EXTRACTED MATERIAL
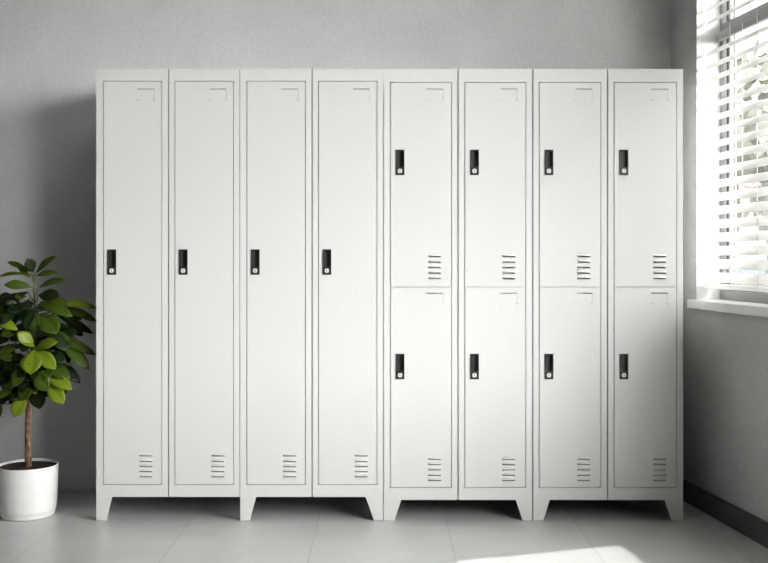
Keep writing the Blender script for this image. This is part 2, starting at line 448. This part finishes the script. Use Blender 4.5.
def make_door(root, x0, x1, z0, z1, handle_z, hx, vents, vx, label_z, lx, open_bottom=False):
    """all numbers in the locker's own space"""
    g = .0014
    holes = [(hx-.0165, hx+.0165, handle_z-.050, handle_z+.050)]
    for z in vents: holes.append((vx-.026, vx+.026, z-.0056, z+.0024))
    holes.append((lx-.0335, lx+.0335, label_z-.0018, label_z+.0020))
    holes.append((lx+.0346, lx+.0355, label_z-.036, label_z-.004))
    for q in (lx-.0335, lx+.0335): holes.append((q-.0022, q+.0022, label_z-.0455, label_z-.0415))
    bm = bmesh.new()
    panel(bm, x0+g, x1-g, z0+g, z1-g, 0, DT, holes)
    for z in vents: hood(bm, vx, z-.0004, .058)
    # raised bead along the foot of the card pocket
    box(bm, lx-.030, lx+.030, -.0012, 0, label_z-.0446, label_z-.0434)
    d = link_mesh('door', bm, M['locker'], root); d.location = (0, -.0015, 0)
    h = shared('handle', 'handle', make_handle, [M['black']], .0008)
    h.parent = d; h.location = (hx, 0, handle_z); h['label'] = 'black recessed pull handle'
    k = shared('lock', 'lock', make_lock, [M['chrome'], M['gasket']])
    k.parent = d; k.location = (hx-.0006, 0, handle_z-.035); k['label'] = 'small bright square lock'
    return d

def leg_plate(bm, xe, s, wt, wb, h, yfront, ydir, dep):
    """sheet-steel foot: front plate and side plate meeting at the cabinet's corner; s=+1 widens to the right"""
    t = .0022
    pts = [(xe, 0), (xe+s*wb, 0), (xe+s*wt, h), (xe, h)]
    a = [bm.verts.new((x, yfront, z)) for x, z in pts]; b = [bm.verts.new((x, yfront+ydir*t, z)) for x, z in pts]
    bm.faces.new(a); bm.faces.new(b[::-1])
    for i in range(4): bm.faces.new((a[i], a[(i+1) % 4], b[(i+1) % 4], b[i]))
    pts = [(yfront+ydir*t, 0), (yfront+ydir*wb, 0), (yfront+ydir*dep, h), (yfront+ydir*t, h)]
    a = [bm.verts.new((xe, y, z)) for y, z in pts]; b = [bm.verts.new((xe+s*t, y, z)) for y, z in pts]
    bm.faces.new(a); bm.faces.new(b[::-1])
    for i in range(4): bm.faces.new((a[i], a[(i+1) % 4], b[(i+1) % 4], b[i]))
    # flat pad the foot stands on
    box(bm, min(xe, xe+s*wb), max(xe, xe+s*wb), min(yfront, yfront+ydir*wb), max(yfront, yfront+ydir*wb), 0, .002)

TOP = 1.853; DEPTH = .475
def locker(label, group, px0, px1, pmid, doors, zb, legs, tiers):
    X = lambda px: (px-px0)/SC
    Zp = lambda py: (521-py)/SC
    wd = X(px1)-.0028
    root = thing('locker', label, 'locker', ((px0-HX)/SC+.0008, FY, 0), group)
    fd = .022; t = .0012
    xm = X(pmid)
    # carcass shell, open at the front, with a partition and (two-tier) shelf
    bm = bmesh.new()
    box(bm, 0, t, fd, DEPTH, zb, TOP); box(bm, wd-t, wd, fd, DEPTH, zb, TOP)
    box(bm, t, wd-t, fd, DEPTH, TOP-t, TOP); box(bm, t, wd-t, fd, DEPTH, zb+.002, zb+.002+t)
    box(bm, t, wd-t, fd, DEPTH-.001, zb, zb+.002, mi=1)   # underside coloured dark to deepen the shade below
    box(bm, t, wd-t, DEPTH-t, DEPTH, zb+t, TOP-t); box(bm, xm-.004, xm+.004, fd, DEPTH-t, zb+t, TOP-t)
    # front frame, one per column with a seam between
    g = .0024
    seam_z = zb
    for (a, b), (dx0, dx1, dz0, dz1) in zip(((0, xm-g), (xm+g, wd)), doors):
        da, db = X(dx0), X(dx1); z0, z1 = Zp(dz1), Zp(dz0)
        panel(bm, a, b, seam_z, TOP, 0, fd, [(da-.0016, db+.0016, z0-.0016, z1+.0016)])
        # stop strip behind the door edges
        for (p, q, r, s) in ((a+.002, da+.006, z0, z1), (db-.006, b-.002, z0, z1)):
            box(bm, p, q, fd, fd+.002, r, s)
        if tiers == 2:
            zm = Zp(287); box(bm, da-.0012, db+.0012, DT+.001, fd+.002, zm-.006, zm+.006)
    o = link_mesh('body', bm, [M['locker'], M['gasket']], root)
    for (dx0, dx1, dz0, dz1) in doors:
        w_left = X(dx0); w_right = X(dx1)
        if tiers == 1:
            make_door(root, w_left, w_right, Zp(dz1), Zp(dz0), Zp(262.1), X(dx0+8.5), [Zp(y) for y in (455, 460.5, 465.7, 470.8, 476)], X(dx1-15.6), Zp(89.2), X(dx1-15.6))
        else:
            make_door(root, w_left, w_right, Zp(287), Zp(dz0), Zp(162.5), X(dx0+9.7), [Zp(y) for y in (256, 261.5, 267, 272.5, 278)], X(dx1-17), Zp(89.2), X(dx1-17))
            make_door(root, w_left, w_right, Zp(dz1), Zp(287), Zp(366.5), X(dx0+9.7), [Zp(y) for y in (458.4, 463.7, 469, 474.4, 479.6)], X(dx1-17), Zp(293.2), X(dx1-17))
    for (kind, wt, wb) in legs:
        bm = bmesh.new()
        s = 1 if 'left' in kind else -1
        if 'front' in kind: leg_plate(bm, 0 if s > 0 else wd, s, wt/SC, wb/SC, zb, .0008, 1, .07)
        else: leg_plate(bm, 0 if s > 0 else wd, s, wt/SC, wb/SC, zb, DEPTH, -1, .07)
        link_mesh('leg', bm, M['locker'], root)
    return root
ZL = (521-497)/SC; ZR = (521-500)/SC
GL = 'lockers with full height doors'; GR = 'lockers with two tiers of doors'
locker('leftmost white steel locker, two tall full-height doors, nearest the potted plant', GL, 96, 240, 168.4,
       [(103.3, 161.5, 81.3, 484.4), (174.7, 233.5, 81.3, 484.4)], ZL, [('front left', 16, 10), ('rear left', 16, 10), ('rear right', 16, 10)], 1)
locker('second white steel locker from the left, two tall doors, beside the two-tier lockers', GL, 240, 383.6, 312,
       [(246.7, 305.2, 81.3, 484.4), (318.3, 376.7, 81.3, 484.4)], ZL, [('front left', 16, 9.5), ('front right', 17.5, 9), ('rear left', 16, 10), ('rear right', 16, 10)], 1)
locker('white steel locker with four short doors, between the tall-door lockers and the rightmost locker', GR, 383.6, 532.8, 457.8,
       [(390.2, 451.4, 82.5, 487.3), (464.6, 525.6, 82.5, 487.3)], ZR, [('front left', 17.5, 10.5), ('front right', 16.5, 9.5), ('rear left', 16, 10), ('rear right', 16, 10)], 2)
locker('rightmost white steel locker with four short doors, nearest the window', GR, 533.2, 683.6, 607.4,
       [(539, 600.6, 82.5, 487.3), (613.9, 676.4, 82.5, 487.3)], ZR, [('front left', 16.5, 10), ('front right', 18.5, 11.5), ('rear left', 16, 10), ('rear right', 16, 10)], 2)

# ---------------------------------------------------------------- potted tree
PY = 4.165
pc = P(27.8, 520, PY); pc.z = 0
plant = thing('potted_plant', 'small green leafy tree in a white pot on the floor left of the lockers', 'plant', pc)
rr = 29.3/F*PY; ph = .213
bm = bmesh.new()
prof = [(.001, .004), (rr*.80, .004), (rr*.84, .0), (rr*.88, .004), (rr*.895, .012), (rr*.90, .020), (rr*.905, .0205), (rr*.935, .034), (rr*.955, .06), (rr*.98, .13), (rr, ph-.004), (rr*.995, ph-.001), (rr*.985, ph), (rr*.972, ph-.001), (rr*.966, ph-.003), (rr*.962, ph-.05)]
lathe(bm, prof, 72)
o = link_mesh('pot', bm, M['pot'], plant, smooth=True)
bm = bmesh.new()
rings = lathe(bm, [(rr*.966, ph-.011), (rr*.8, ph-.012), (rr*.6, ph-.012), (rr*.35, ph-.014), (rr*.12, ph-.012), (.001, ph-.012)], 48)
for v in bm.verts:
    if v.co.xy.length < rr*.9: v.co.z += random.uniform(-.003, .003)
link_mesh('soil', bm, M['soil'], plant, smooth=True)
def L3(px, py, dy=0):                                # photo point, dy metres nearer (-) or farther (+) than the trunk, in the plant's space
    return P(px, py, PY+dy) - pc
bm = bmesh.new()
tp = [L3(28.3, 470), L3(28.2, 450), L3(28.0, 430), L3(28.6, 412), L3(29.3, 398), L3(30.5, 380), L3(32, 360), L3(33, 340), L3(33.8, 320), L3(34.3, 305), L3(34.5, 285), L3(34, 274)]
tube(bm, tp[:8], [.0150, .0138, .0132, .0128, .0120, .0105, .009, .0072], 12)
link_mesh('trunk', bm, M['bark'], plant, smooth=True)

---

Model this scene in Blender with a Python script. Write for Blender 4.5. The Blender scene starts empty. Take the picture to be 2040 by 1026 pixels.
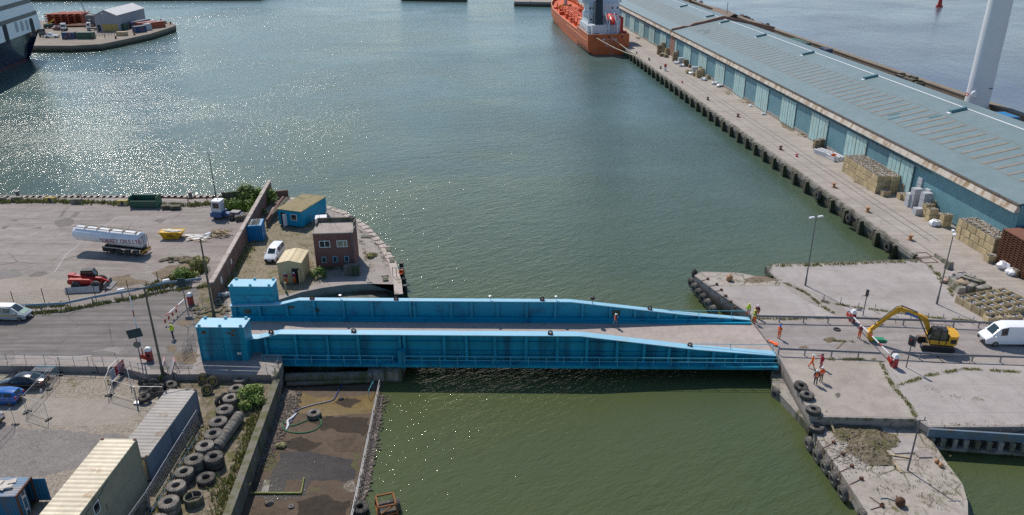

...

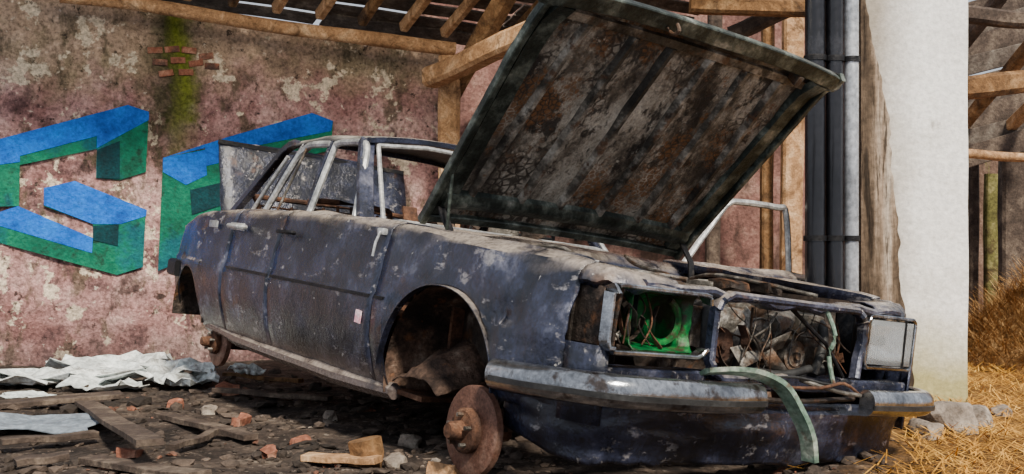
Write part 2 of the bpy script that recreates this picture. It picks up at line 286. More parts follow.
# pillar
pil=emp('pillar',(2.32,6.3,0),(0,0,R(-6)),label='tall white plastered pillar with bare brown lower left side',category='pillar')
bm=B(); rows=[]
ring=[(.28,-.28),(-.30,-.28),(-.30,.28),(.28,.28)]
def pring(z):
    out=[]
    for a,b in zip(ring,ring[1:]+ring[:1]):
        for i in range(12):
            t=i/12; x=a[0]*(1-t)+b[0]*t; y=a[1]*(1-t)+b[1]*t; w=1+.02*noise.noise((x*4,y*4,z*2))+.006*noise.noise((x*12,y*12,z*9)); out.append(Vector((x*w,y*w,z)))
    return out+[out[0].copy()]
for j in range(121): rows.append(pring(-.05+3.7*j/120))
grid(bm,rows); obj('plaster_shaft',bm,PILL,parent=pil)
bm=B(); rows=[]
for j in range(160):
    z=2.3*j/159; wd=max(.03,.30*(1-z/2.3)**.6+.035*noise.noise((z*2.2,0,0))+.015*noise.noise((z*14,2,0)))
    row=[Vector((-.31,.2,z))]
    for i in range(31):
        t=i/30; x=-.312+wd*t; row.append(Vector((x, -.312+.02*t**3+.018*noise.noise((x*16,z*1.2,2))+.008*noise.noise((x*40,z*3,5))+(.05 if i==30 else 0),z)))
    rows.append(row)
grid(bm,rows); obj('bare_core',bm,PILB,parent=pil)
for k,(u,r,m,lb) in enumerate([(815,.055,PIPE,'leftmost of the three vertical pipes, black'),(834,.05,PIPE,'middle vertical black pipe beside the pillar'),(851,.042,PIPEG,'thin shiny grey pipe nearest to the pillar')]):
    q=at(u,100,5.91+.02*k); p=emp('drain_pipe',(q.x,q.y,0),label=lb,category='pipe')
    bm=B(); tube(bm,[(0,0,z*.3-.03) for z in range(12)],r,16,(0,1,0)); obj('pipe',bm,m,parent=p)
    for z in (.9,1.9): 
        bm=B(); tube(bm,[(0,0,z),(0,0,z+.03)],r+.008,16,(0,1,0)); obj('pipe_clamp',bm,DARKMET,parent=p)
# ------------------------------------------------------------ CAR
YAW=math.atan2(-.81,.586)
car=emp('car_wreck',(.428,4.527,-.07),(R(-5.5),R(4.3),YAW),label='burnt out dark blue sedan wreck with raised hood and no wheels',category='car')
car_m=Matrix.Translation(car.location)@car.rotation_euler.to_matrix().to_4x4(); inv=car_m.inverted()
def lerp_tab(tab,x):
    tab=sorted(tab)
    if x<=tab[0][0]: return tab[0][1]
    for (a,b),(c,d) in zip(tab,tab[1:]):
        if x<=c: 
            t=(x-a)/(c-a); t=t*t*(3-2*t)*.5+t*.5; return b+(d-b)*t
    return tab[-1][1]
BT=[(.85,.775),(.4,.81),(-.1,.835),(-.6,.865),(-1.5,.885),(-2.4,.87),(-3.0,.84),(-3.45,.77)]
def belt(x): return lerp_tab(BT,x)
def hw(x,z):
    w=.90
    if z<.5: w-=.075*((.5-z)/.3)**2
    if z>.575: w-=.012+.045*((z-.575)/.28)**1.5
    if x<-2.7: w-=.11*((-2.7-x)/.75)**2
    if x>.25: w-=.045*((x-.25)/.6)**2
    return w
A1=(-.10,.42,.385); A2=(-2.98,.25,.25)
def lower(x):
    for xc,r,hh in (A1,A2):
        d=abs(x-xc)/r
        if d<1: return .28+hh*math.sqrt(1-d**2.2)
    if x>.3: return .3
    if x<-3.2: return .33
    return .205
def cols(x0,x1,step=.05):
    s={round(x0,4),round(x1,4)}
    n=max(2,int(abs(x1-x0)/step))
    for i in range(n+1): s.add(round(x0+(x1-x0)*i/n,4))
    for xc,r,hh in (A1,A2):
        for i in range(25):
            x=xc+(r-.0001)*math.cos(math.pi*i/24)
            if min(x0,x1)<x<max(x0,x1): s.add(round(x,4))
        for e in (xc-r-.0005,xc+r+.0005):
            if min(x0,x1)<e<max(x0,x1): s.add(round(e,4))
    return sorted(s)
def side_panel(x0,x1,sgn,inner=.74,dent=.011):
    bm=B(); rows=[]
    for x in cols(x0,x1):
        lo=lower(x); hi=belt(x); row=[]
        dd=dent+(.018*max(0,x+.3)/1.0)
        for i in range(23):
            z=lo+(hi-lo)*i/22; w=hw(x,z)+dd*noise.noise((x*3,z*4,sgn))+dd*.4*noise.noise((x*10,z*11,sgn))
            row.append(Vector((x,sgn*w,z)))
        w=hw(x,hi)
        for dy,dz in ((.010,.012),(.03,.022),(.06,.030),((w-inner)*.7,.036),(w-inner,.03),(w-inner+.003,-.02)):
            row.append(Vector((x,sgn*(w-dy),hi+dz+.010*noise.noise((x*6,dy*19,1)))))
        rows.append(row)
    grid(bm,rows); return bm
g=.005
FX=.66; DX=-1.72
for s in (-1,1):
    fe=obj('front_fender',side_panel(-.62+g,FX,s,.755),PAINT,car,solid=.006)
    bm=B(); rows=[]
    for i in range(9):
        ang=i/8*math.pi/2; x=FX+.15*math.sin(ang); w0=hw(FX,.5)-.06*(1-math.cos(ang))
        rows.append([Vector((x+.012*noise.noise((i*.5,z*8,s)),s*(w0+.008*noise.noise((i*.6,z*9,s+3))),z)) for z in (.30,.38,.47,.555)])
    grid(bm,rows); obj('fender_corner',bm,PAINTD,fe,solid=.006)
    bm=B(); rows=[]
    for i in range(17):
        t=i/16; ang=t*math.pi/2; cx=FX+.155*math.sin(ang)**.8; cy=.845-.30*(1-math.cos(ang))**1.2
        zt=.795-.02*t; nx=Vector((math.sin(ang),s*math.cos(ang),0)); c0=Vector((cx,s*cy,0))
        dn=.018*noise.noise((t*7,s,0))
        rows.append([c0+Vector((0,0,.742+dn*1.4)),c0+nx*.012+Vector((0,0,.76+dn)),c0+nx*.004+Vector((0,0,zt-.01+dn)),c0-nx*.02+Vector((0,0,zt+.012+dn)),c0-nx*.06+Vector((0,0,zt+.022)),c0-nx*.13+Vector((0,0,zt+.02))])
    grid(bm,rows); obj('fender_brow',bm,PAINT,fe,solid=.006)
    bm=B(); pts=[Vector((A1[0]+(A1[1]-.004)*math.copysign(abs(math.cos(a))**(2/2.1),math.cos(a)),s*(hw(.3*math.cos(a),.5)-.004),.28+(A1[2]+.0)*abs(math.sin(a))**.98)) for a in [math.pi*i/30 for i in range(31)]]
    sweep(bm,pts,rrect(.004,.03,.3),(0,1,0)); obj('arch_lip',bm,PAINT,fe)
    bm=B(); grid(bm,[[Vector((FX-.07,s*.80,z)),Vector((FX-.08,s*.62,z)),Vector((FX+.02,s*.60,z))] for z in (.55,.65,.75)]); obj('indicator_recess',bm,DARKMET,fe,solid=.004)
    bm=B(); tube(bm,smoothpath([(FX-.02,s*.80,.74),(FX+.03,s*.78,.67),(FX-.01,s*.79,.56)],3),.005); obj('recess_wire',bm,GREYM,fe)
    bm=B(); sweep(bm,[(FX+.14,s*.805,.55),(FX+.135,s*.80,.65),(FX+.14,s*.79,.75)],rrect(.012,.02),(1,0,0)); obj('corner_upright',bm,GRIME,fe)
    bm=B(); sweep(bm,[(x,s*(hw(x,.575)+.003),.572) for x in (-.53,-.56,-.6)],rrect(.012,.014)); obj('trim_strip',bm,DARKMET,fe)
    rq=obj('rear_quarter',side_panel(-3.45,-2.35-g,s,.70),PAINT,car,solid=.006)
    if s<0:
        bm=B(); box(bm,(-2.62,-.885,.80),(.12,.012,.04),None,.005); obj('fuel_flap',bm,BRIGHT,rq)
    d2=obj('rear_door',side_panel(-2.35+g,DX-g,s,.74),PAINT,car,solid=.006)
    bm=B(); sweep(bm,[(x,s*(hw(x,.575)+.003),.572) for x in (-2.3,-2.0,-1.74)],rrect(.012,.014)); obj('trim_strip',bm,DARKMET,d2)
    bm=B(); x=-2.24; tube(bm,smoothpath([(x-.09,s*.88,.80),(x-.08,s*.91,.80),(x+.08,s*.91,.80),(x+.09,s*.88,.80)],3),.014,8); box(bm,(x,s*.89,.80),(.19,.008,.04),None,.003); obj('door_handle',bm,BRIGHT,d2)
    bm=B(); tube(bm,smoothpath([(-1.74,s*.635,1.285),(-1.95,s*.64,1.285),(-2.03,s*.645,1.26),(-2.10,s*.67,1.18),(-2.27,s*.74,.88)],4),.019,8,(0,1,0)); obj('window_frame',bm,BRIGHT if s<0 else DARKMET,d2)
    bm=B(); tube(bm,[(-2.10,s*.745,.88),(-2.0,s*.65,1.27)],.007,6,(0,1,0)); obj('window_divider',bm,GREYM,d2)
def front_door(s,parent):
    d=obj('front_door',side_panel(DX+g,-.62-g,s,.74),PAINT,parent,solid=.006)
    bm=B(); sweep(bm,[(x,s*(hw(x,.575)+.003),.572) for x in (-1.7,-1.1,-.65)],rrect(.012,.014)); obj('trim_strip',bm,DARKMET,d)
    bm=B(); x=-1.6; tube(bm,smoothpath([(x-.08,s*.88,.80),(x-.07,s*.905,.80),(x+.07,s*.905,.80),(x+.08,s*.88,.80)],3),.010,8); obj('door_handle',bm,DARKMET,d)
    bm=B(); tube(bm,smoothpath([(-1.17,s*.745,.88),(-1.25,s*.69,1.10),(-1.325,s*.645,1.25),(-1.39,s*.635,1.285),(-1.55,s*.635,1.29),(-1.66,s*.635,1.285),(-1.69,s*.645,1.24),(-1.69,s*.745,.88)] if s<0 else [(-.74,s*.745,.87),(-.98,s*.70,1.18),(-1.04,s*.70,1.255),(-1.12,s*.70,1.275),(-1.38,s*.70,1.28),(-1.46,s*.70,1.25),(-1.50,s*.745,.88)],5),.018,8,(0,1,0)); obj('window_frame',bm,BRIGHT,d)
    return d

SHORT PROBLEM
Copy out each line in the preceding records that contains "with".

THE RESPONSE
    # carcass shell, open at the front, with a partition and (two-tier) shelf
    # front frame, one per column with a seam between
GL = 'lockers with full height doors'; GR = 'lockers with two tiers of doors'
locker('white steel locker with four short doors, between the tall-door lockers and the rightmost locker', GR, 383.6, 532.8, 457.8,
locker('rightmost white steel locker with four short doors, nearest the window', GR, 533.2, 683.6, 607.4,
Model this scene in Blender with a Python script. Write for Blender 4.5. The Blender scene starts empty. Take the picture to be 2040 by 1026 pixels.
pil=emp('pillar',(2.32,6.3,0),(0,0,R(-6)),label='tall white plastered pillar with bare brown lower left side',category='pillar')
car=emp('car_wreck',(.428,4.527,-.07),(R(-5.5),R(4.3),YAW),label='burnt out dark blue sedan wreck with raised hood and no wheels',category='car')